┌──

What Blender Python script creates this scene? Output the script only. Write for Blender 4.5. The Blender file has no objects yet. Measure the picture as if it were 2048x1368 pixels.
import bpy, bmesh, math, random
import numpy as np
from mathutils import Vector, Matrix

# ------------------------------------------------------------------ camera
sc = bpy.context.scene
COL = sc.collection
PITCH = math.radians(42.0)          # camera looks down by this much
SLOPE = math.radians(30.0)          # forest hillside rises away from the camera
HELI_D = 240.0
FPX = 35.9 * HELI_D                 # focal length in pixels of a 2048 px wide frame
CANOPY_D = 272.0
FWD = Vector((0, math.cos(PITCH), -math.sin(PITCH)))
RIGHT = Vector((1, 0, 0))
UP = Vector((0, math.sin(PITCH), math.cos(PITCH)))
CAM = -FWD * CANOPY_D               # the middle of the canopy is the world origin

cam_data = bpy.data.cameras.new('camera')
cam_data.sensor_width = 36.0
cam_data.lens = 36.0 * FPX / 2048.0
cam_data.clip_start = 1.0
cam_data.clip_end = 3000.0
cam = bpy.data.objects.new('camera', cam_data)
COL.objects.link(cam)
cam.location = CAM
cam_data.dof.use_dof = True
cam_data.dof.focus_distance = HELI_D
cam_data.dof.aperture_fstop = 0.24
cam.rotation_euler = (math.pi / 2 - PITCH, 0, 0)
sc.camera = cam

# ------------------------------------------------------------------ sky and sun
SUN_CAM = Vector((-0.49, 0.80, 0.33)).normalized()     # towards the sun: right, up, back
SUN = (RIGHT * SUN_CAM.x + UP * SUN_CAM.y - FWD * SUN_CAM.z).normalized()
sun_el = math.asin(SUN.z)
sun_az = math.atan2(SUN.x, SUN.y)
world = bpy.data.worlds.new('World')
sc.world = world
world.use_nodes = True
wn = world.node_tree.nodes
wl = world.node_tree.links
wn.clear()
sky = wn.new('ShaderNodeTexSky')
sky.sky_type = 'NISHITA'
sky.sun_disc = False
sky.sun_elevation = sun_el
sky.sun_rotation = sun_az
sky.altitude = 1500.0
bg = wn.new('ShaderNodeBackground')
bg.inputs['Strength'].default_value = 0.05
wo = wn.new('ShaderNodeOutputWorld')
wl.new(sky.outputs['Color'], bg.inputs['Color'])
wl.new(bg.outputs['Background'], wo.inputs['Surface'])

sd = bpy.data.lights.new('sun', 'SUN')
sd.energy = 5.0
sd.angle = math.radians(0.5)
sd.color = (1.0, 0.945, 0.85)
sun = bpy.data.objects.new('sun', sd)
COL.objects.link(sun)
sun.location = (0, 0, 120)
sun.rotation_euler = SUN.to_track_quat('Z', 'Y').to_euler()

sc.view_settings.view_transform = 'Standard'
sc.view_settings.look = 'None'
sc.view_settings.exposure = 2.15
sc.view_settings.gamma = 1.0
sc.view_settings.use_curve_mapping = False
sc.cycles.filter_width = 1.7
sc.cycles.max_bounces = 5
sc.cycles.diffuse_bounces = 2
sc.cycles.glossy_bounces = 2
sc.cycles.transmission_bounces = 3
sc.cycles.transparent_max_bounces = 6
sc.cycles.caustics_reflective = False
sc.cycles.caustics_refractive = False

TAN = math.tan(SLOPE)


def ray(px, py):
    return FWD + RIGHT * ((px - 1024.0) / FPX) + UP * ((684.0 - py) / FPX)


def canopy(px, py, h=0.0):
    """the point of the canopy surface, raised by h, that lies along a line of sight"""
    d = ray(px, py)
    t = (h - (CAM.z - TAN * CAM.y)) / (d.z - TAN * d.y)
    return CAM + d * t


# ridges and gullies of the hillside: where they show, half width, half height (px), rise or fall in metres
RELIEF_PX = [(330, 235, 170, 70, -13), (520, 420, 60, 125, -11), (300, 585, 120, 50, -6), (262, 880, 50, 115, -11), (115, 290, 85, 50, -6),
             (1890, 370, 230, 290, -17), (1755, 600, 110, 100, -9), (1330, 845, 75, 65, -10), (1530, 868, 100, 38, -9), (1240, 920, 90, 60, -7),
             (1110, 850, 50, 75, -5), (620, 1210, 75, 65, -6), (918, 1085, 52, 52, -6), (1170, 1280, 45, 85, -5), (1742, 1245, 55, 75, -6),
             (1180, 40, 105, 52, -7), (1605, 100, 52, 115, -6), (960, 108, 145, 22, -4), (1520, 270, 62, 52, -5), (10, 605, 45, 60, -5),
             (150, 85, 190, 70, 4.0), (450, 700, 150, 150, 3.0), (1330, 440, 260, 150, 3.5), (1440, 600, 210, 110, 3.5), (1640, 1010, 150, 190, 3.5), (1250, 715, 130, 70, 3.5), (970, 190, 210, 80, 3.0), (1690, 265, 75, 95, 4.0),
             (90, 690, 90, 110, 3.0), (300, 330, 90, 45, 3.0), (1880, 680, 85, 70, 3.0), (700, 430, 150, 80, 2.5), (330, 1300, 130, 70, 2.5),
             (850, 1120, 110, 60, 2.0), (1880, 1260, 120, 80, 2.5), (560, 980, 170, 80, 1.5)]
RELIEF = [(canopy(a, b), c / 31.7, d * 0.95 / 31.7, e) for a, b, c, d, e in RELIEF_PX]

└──

Everything from the first line above up to and including the line that contains "CAM = -FWD *" should be printed exactly; please print only that.

What Blender Python script creates this scene? Output the script only. Write for Blender 4.5. The Blender file has no objects yet. Measure the picture as if it were 2048x1368 pixels.
import bpy, bmesh, math, random
import numpy as np
from mathutils import Vector, Matrix

# ------------------------------------------------------------------ camera
sc = bpy.context.scene
COL = sc.collection
PITCH = math.radians(42.0)          # camera looks down by this much
SLOPE = math.radians(30.0)          # forest hillside rises away from the camera
HELI_D = 240.0
FPX = 35.9 * HELI_D                 # focal length in pixels of a 2048 px wide frame
CANOPY_D = 272.0
FWD = Vector((0, math.cos(PITCH), -math.sin(PITCH)))
RIGHT = Vector((1, 0, 0))
UP = Vector((0, math.sin(PITCH), math.cos(PITCH)))
CAM = -FWD * CANOPY_D               # the middle of the canopy is the world origin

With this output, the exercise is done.